BEGIN Source material
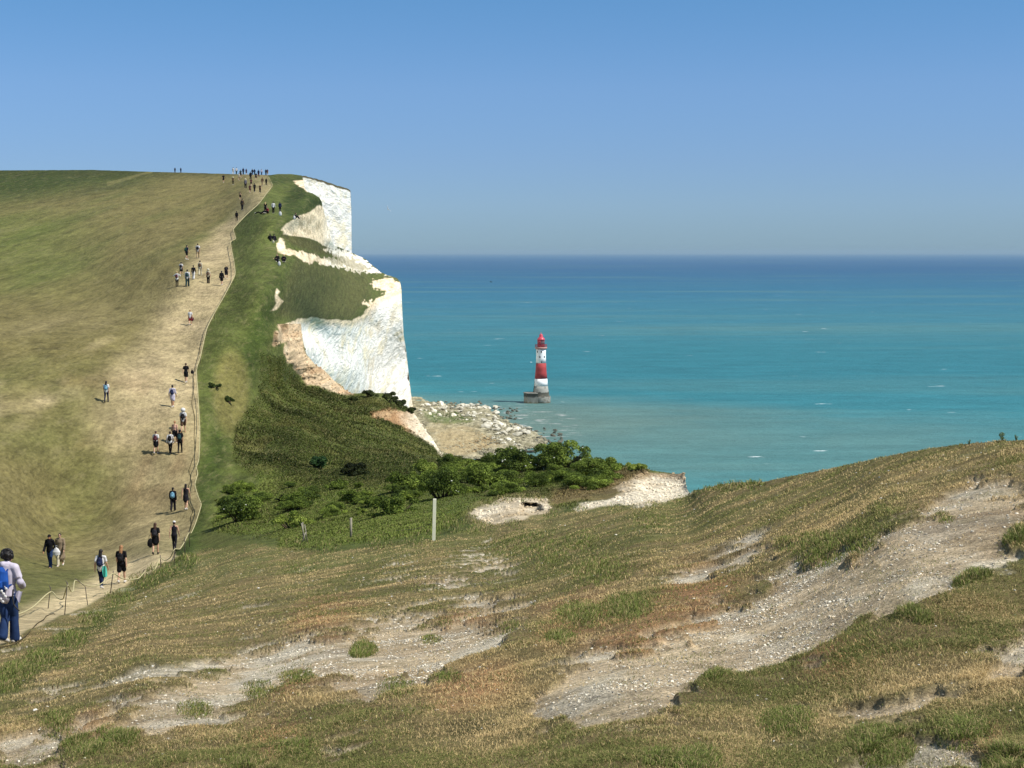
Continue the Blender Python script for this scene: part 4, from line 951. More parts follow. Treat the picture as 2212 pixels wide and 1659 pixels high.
# broken rope end near the big walker
old2 = [(0,1404),(25,1396),(42,1389),(60,1372),(80,1348),(95,1338),(100,1333),(112,1327),(119,1329)]
op = np.array([np.array(gpos(X, Y))+np.array([0, 0, .03]) for X, Y in old2]); e = empty('rope', op[0]); tag(e, 'frayed dark rope lying at the path edge below the walker with the blue backpack', 'rope')
put('rope_strand', Part().tube(cr(op, np.linspace(0, len(op)-1, 40))-op[0], .012, 6).mesh('rope_strand'), oldrope, e)
# white post with a strand of wire
p = gpos(937, 1166); h = 92*p.y/FD; t = empty('fence_post', p); tag(t, 'tall weathered white post standing alone before the bushes', 'post')
put('shaft', Part().box((0, 0, h/2-.1), (.045, .035, h/2+.1)).mesh('shaft'), plain((.86, .84, .64), .85, .1, .08, 4), t, False).rotation_euler = (0, R(1.5), 0)
g2 = W(855, 1146, p.y+6)-np.array(p); put('wire', Part().tube([(0, 0, h*.42), g2*.5+np.array([0, 0, h*.15]), g2], .006, 5).mesh('wire'), iron, t)
p = gpos(758, 1163); h = 46*p.y/FD; t = empty('fence_post', p); tag(t, 'short grey wooden post in the long grass left of the white one', 'post')
put('shaft', Part().tube([(0, 0, -.2), (.01, 0, h)], .045, 8).mesh('shaft'), plain((.22, .20, .15), .9, .1, .25, 6), t)
for (x0, y0, x1, y1, lb) in [(655,1168,654,1128,'thin grey stake, upright one of the leaning bundle by the path'),(660,1172,651,1130,'thin grey stake leaning right to left in the bundle by the path'),(664,1170,658,1133,'thin grey stake at the right of the bundle by the path'),(652,1174,660,1150,'short stick crossing the foot of the bundle by the path')]:
    a = gpos(x0, y0); b = Vector([float(q) for q in np.ravel(W(x1, y1, a.y))]); t = put('stake', Part().tube([(0, 0, 0), tuple(b-a)], .022, 6).mesh('stake'), plain((.24, .22, .17), .9, .1, .25, 6)); t.location = a; tag(t, lb, 'stake')

# ------------------------------------------------------------------ people
def joints(pose):
    """right, forward, up; a 1.70 m figure facing +Y"""
    J = {}
    if pose in ('walkR', 'walkL', 'stand', 'near', 'wave'):
        s = {'walkR': 1, 'walkL': -1, 'near': 1}.get(pose, 0); st = (.12 if pose == 'near' else .20) if s else .02
        J['pel'] = (0, 0, .92); J['waist'] = (0, .01, 1.08); J['chest'] = (0, .02, 1.27); J['sh'] = (0, .02, 1.40); J['neck'] = (0, .03, 1.47); J['head'] = (0, .045, 1.59)
        for sd, nm in ((1, 'R'), (-1, 'L')):
            o = st*s*sd; J['hip'+nm] = (.085*sd, 0, .90)
            lift = .0 if o >= 0 else .09
            J['knee'+nm] = (.088*sd, o*.5+.045, .50 if o >= 0 else .48); J['ank'+nm] = (.085*sd, o-(.02 if o < 0 else 0), .085+lift)
            J['toe'+nm] = (.10*sd, o+.14, .035 if o >= 0 else .045); J['heel'+nm] = (.085*sd, o-.045, .04+lift*.95)
            J['shl'+nm] = (.170*sd, .02, 1.385); J['elb'+nm] = (.225*sd, -o*.35-.01, 1.12); J['wri'+nm] = (.235*sd, -o*.75+.07, .885)
        if pose == 'wave':
            J['elbR'] = (.36, .05, 1.22); J['wriR'] = (.22, .16, 1.22); J['elbL'] = (-.36, .05, 1.22); J['wriL'] = (-.22, .16, 1.22)
        if pose == 'near':
            J['elbR'] = (.27, .02, 1.13); J['wriR'] = (.20, .20, 1.02); J['head'] = (.0, .09, 1.565); J['neck'] = (0, .05, 1.46)
            for sd, nm in ((1, 'R'), (-1, 'L')):
                for q in ('ank', 'toe', 'heel', 'knee'):
                    a_ = J[q+nm]; J[q+nm] = (a_[0]*(.45 if q != 'knee' else .6)+.03, a_[1], a_[2])
    elif pose == 'sit':
        J['pel'] = (0, 0, .11); J['waist'] = (0, .02, .26); J['chest'] = (0, .05, .44); J['sh'] = (0, .08, .56); J['neck'] = (0, .10, .63); J['head'] = (0, .13, .75)
        for sd, nm in ((1, 'R'), (-1, 'L')):
            J['hip'+nm] = (.085*sd, .03, .11); J['knee'+nm] = (.12*sd, .40, .40); J['ank'+nm] = (.10*sd, .62, .085); J['toe'+nm] = (.11*sd, .78, .035); J['heel'+nm] = (.10*sd, .60, .04)
            J['shl'+nm] = (.17*sd, .07, .545); J['elb'+nm] = (.24*sd, .20, .34); J['wri'+nm] = (.10*sd, .40, .36)
    elif pose == 'lie':   # leaning back on the elbows, legs out
        J['pel'] = (0, 0, .11); J['waist'] = (0, -.14, .18); J['chest'] = (0, -.30, .30); J['sh'] = (0, -.40, .38); J['neck'] = (0, -.45, .43); J['head'] = (0, -.50, .54)
        for sd, nm in ((1, 'R'), (-1, 'L')):
            J['hip'+nm] = (.085*sd, .02, .11); J['knee'+nm] = (.12*sd, .42, .26); J['ank'+nm] = (.11*sd, .80, .08); J['toe'+nm] = (.13*sd, .86, .18); J['heel'+nm] = (.11*sd, .83, .04)
            J['shl'+nm] = (.17*sd, -.38, .37); J['elb'+nm] = (.24*sd, -.52, .08); J['wri'+nm] = (.20*sd, -.30, .05)
    return {k: np.array(v, float) for k, v in J.items()}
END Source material
Copy each line in full and exactly, omitting any picture.

Continue the Blender Python script for this scene: part 4, from line 951. More parts follow. Treat the picture as 2212 pixels wide and 1659 pixels high.
# broken rope end near the big walker
old2 = [(0,1404),(25,1396),(42,1389),(60,1372),(80,1348),(95,1338),(100,1333),(112,1327),(119,1329)]
op = np.array([np.array(gpos(X, Y))+np.array([0, 0, .03]) for X, Y in old2]); e = empty('rope', op[0]); tag(e, 'frayed dark rope lying at the path edge below the walker with the blue backpack', 'rope')
put('rope_strand', Part().tube(cr(op, np.linspace(0, len(op)-1, 40))-op[0], .012, 6).mesh('rope_strand'), oldrope, e)
# white post with a strand of wire
p = gpos(937, 1166); h = 92*p.y/FD; t = empty('fence_post', p); tag(t, 'tall weathered white post standing alone before the bushes', 'post')
put('shaft', Part().box((0, 0, h/2-.1), (.045, .035, h/2+.1)).mesh('shaft'), plain((.86, .84, .64), .85, .1, .08, 4), t, False).rotation_euler = (0, R(1.5), 0)
g2 = W(855, 1146, p.y+6)-np.array(p); put('wire', Part().tube([(0, 0, h*.42), g2*.5+np.array([0, 0, h*.15]), g2], .006, 5).mesh('wire'), iron, t)
p = gpos(758, 1163); h = 46*p.y/FD; t = empty('fence_post', p); tag(t, 'short grey wooden post in the long grass left of the white one', 'post')
put('shaft', Part().tube([(0, 0, -.2), (.01, 0, h)], .045, 8).mesh('shaft'), plain((.22, .20, .15), .9, .1, .25, 6), t)
for (x0, y0, x1, y1, lb) in [(655,1168,654,1128,'thin grey stake, upright one of the leaning bundle by the path'),(660,1172,651,1130,'thin grey stake leaning right to left in the bundle by the path'),(664,1170,658,1133,'thin grey stake at the right of the bundle by the path'),(652,1174,660,1150,'short stick crossing the foot of the bundle by the path')]:
    a = gpos(x0, y0); b = Vector([float(q) for q in np.ravel(W(x1, y1, a.y))]); t = put('stake', Part().tube([(0, 0, 0), tuple(b-a)], .022, 6).mesh('stake'), plain((.24, .22, .17), .9, .1, .25, 6)); t.location = a; tag(t, lb, 'stake')

# ------------------------------------------------------------------ people
def joints(pose):
    """right, forward, up; a 1.70 m figure facing +Y"""
    J = {}
    if pose in ('walkR', 'walkL', 'stand', 'near', 'wave'):
        s = {'walkR': 1, 'walkL': -1, 'near': 1}.get(pose, 0); st = (.12 if pose == 'near' else .20) if s else .02
        J['pel'] = (0, 0, .92); J['waist'] = (0, .01, 1.08); J['chest'] = (0, .02, 1.27); J['sh'] = (0, .02, 1.40); J['neck'] = (0, .03, 1.47); J['head'] = (0, .045, 1.59)
        for sd, nm in ((1, 'R'), (-1, 'L')):
            o = st*s*sd; J['hip'+nm] = (.085*sd, 0, .90)
            lift = .0 if o >= 0 else .09
            J['knee'+nm] = (.088*sd, o*.5+.045, .50 if o >= 0 else .48); J['ank'+nm] = (.085*sd, o-(.02 if o < 0 else 0), .085+lift)
            J['toe'+nm] = (.10*sd, o+.14, .035 if o >= 0 else .045); J['heel'+nm] = (.085*sd, o-.045, .04+lift*.95)
            J['shl'+nm] = (.170*sd, .02, 1.385); J['elb'+nm] = (.225*sd, -o*.35-.01, 1.12); J['wri'+nm] = (.235*sd, -o*.75+.07, .885)
        if pose == 'wave':
            J['elbR'] = (.36, .05, 1.22); J['wriR'] = (.22, .16, 1.22); J['elbL'] = (-.36, .05, 1.22); J['wriL'] = (-.22, .16, 1.22)
        if pose == 'near':
            J['elbR'] = (.27, .02, 1.13); J['wriR'] = (.20, .20, 1.02); J['head'] = (.0, .09, 1.565); J['neck'] = (0, .05, 1.46)
            for sd, nm in ((1, 'R'), (-1, 'L')):
                for q in ('ank', 'toe', 'heel', 'knee'):
                    a_ = J[q+nm]; J[q+nm] = (a_[0]*(.45 if q != 'knee' else .6)+.03, a_[1], a_[2])
    elif pose == 'sit':
        J['pel'] = (0, 0, .11); J['waist'] = (0, .02, .26); J['chest'] = (0, .05, .44); J['sh'] = (0, .08, .56); J['neck'] = (0, .10, .63); J['head'] = (0, .13, .75)
        for sd, nm in ((1, 'R'), (-1, 'L')):
            J['hip'+nm] = (.085*sd, .03, .11); J['knee'+nm] = (.12*sd, .40, .40); J['ank'+nm] = (.10*sd, .62, .085); J['toe'+nm] = (.11*sd, .78, .035); J['heel'+nm] = (.10*sd, .60, .04)
            J['shl'+nm] = (.17*sd, .07, .545); J['elb'+nm] = (.24*sd, .20, .34); J['wri'+nm] = (.10*sd, .40, .36)
    elif pose == 'lie':   # leaning back on the elbows, legs out
        J['pel'] = (0, 0, .11); J['waist'] = (0, -.14, .18); J['chest'] = (0, -.30, .30); J['sh'] = (0, -.40, .38); J['neck'] = (0, -.45, .43); J['head'] = (0, -.50, .54)
        for sd, nm in ((1, 'R'), (-1, 'L')):
            J['hip'+nm] = (.085*sd, .02, .11); J['knee'+nm] = (.12*sd, .42, .26); J['ank'+nm] = (.11*sd, .80, .08); J['toe'+nm] = (.13*sd, .86, .18); J['heel'+nm] = (.11*sd, .83, .04)
            J['shl'+nm] = (.17*sd, -.38, .37); J['elb'+nm] = (.24*sd, -.52, .08); J['wri'+nm] = (.20*sd, -.30, .05)
    return {k: np.array(v, float) for k, v in J.items()}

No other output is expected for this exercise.